## Information shown
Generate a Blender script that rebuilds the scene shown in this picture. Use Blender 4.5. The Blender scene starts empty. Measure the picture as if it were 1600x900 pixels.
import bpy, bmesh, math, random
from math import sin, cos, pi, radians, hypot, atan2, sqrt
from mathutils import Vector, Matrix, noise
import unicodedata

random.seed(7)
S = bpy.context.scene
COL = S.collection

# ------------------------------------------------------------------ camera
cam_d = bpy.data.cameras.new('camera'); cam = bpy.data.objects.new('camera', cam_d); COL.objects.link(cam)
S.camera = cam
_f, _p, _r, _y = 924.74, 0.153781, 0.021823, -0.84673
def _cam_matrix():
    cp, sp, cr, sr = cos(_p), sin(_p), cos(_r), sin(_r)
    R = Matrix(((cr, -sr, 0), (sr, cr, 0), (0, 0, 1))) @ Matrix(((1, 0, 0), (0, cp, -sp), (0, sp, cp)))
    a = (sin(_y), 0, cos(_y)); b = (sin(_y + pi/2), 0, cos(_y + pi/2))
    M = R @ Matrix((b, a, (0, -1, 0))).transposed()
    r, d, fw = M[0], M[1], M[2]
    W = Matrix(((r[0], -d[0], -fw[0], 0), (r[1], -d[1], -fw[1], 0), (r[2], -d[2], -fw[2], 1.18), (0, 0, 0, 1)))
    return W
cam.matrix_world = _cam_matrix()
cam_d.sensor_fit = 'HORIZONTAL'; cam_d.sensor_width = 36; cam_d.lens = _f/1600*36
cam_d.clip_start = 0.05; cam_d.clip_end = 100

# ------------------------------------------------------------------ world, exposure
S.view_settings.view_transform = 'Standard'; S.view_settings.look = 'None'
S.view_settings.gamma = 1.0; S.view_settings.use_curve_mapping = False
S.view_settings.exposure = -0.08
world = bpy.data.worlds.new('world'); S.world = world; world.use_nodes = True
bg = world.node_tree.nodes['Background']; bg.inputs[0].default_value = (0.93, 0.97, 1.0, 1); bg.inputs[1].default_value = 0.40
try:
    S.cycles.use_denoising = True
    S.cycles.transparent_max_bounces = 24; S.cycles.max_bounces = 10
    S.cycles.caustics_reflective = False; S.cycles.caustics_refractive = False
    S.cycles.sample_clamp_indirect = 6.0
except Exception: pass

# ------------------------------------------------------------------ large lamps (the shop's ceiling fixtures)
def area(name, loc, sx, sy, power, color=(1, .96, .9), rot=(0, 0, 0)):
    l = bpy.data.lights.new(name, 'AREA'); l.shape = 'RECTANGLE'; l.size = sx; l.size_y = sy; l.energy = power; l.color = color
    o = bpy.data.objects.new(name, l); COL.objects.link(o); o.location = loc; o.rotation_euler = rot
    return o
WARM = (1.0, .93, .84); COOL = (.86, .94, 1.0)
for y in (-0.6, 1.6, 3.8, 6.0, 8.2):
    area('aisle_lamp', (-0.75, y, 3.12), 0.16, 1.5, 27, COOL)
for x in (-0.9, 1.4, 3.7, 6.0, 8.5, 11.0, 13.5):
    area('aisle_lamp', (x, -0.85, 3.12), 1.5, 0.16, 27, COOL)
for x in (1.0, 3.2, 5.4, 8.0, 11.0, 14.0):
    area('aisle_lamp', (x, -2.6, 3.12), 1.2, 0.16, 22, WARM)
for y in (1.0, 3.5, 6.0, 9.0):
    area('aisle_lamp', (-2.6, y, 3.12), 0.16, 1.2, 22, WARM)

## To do
Where does the word "scene" appear in the listing? List each line that holds it.

## Completed task
Generate a Blender script that rebuilds the scene shown in this picture. Use Blender 4.5. The Blender scene starts empty. Measure the picture as if it were 1600x900 pixels.
S = bpy.context.scene